• Task to complete:
Where a line holds the string "scene", return that line.

• Data extract:

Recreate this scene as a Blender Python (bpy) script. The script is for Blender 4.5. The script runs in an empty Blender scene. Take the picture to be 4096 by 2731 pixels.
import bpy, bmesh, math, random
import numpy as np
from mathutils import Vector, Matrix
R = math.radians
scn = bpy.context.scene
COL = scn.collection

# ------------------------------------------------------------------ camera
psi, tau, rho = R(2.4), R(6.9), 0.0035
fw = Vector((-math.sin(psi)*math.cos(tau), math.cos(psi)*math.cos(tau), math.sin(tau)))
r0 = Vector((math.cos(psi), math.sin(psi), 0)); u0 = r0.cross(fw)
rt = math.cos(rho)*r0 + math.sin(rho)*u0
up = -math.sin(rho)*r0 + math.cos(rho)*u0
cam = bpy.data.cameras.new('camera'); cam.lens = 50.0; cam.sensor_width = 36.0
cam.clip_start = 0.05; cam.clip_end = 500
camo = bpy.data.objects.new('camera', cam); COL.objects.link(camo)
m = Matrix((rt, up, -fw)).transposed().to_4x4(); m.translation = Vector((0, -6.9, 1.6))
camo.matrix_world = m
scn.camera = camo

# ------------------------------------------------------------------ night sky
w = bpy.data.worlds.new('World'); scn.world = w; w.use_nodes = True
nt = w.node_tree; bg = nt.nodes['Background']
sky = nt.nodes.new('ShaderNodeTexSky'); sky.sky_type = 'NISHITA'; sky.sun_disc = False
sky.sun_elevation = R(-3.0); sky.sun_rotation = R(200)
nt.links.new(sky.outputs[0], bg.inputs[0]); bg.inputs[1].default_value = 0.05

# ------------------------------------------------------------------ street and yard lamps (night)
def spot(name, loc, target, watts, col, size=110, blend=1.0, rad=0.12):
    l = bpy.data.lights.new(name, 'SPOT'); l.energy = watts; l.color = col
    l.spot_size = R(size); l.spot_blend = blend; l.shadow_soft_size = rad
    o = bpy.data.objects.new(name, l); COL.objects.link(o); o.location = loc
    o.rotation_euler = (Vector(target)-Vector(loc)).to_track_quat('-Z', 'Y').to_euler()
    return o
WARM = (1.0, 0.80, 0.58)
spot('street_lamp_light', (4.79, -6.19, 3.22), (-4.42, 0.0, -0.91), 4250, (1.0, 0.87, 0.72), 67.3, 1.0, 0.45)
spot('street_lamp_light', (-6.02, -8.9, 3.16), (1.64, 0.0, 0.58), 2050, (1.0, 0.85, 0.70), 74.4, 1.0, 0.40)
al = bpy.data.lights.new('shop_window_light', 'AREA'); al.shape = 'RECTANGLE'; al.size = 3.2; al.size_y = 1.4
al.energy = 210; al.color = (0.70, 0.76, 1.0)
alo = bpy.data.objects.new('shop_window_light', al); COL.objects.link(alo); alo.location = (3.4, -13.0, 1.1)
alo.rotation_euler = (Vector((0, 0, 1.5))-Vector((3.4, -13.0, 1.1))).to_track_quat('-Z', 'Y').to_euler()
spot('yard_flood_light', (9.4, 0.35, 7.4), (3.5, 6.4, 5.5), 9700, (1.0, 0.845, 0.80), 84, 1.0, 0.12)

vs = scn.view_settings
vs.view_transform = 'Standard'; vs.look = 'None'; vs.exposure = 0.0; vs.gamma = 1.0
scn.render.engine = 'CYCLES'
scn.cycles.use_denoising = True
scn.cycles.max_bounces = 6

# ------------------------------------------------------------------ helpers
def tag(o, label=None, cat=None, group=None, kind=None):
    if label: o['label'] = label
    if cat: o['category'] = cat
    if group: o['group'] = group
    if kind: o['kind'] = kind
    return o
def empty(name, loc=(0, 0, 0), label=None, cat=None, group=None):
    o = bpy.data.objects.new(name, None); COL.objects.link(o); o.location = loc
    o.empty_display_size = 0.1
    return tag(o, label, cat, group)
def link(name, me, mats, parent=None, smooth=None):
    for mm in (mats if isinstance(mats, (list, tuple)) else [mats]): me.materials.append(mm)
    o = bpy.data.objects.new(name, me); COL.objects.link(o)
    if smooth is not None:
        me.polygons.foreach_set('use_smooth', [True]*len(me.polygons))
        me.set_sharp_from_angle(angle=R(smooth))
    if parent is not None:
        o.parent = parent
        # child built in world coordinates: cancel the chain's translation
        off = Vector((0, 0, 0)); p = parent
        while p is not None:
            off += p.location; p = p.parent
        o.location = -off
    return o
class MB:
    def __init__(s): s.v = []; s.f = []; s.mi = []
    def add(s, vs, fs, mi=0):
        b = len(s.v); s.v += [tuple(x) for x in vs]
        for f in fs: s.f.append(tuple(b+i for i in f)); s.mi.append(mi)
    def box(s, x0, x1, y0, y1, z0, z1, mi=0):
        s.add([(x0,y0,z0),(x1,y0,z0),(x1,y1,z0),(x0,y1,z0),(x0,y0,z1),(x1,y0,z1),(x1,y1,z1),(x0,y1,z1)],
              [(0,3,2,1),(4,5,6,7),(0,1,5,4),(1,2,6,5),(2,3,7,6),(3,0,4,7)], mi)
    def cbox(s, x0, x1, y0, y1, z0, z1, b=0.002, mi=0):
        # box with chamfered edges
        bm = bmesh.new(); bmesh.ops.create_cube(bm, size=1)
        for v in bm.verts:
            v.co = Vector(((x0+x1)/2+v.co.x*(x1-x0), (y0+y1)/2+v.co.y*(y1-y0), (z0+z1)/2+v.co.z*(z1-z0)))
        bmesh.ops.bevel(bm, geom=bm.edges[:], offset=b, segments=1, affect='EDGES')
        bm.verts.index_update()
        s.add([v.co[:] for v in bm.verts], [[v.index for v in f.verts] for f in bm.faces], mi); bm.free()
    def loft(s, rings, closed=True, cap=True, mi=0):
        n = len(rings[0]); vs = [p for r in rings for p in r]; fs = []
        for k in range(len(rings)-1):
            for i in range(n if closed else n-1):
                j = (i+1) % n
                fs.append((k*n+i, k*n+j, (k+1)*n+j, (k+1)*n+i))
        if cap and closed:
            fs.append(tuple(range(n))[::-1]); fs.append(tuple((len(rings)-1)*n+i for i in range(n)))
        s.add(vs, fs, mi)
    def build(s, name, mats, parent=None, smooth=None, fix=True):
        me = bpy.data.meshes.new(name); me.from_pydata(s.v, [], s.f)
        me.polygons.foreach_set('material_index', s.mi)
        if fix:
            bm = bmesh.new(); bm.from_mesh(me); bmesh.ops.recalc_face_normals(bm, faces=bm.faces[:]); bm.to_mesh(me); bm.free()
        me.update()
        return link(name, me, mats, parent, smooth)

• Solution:
Recreate this scene as a Blender Python (bpy) script. The script is for Blender 4.5. The script runs in an empty Blender scene. Take the picture to be 4096 by 2731 pixels.
scn = bpy.context.scene